Given data
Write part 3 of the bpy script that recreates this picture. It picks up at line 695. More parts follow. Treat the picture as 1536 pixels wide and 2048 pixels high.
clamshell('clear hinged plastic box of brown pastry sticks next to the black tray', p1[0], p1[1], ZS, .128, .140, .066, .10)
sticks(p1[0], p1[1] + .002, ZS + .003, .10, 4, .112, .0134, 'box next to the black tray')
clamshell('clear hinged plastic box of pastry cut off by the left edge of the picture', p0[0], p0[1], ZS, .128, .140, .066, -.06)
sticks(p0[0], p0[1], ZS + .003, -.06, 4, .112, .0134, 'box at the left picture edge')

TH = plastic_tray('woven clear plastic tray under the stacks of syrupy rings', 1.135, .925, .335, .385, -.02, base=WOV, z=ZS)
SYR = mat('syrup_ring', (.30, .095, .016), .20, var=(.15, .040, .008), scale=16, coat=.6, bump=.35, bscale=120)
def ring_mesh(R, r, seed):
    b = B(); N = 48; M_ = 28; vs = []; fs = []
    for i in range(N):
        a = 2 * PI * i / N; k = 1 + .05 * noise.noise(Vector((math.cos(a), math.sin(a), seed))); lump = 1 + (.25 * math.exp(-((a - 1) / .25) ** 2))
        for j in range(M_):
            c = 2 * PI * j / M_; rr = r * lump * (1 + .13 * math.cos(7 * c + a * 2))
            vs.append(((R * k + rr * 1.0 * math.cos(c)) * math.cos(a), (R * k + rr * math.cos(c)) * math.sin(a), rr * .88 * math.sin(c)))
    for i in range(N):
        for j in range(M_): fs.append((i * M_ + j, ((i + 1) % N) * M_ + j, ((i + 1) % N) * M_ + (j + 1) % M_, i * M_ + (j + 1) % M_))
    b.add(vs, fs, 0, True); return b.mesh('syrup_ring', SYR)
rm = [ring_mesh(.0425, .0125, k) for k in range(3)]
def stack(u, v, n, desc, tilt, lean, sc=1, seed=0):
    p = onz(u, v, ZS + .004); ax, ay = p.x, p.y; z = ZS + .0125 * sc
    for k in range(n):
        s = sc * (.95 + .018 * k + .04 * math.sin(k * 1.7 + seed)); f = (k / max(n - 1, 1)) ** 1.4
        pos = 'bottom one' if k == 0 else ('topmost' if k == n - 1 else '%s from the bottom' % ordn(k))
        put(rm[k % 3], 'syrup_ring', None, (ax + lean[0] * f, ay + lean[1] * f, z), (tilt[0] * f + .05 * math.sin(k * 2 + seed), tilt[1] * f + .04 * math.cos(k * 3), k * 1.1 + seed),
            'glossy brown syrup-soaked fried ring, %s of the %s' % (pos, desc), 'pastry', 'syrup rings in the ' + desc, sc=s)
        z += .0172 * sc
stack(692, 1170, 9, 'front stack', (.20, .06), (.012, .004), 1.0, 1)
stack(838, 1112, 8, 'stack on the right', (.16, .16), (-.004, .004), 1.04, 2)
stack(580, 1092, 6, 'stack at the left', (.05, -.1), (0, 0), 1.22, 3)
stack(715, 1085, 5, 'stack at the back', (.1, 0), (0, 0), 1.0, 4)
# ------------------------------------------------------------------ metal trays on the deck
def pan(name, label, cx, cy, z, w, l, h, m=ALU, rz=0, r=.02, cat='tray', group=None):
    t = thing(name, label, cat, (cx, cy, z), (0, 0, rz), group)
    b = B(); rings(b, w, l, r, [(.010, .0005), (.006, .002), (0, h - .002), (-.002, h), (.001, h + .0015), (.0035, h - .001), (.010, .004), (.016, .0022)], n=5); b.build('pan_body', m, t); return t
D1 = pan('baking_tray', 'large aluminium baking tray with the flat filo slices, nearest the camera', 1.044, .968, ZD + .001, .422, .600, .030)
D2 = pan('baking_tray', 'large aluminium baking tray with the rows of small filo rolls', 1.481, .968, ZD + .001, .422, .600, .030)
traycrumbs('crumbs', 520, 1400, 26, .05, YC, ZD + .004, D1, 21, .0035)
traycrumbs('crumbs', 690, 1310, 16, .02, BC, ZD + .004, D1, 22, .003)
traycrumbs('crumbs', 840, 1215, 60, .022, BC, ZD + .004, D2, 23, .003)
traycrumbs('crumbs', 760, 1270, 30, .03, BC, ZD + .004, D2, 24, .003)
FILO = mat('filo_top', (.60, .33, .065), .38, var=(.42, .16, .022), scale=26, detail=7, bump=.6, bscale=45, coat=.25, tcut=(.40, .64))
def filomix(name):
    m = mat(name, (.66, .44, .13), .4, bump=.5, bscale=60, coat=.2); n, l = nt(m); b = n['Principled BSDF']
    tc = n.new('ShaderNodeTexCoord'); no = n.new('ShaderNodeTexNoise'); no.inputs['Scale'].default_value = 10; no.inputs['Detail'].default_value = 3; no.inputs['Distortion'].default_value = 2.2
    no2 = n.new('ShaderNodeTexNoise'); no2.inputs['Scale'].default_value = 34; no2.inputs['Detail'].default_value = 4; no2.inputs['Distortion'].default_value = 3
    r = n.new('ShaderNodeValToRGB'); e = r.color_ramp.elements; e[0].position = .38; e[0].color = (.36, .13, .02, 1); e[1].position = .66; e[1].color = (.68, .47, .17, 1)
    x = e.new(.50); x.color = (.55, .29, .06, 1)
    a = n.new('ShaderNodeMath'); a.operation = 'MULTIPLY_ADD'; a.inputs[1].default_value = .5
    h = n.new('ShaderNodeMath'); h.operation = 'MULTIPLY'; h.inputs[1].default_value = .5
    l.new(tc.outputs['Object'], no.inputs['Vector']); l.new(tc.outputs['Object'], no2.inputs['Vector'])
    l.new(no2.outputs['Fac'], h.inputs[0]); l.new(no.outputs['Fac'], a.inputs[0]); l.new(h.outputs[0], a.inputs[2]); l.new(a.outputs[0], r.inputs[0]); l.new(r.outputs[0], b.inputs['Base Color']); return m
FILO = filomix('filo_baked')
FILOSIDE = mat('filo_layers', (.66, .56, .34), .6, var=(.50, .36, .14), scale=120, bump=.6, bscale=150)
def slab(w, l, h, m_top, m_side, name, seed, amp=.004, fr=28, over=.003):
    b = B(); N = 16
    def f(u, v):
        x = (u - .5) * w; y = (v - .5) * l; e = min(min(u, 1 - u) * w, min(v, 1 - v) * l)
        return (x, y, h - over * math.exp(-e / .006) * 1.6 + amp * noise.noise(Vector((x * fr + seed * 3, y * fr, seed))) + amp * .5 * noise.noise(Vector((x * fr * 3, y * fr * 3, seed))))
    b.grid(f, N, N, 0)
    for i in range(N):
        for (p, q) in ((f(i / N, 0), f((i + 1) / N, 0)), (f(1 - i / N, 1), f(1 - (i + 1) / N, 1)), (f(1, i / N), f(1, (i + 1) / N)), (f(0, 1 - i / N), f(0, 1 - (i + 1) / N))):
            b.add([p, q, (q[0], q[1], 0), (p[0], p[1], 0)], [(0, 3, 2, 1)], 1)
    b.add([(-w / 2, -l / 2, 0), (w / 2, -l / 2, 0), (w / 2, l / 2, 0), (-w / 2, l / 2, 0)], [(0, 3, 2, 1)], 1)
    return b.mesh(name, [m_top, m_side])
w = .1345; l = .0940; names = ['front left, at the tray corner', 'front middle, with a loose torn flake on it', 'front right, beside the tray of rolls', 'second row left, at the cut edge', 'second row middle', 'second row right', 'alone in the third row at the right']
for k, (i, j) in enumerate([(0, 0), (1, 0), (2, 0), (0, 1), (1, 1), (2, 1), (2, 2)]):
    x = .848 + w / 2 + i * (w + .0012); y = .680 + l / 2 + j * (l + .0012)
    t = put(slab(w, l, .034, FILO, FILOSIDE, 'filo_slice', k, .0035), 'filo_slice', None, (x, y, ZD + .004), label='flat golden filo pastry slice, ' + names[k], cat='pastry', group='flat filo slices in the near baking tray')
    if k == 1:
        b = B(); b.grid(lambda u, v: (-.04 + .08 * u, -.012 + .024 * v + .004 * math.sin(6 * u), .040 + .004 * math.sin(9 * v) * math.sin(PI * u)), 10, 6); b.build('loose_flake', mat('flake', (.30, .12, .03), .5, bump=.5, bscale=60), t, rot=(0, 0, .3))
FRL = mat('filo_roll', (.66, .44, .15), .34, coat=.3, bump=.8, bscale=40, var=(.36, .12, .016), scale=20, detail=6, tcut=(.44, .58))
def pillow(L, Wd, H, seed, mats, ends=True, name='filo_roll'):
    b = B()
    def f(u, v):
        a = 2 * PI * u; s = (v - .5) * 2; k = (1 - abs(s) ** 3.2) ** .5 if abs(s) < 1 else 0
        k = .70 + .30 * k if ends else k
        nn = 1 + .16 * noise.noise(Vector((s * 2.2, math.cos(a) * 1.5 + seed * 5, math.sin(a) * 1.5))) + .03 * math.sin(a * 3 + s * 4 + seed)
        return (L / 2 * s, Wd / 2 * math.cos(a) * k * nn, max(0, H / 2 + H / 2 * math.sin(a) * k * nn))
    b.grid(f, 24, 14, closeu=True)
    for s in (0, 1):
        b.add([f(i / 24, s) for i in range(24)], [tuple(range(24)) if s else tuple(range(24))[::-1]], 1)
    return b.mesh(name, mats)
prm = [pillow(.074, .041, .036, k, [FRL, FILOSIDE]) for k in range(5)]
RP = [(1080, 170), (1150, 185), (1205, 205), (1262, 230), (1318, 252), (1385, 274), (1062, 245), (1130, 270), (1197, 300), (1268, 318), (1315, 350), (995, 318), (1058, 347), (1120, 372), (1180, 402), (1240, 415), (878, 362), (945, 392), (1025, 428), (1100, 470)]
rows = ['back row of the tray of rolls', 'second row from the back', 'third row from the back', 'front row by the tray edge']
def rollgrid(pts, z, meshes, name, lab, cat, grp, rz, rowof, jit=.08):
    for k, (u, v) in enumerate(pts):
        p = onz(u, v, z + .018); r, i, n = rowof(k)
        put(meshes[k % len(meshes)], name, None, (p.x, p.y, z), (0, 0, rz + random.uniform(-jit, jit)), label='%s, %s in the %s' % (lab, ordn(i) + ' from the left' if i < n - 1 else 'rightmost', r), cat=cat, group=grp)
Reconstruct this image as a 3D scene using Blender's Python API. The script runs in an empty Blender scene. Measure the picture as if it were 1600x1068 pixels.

What is asked
Which lines hold the string "this"? Copy all of them from the data above.

Written answer
Write part 3 of the bpy script that recreates this picture. It picks up at line 695. More parts follow. Treat the picture as 1536 pixels wide and 2048 pixels high.
Reconstruct this image as a 3D scene using Blender's Python API. The script runs in an empty Blender scene. Measure the picture as if it were 1600x1068 pixels.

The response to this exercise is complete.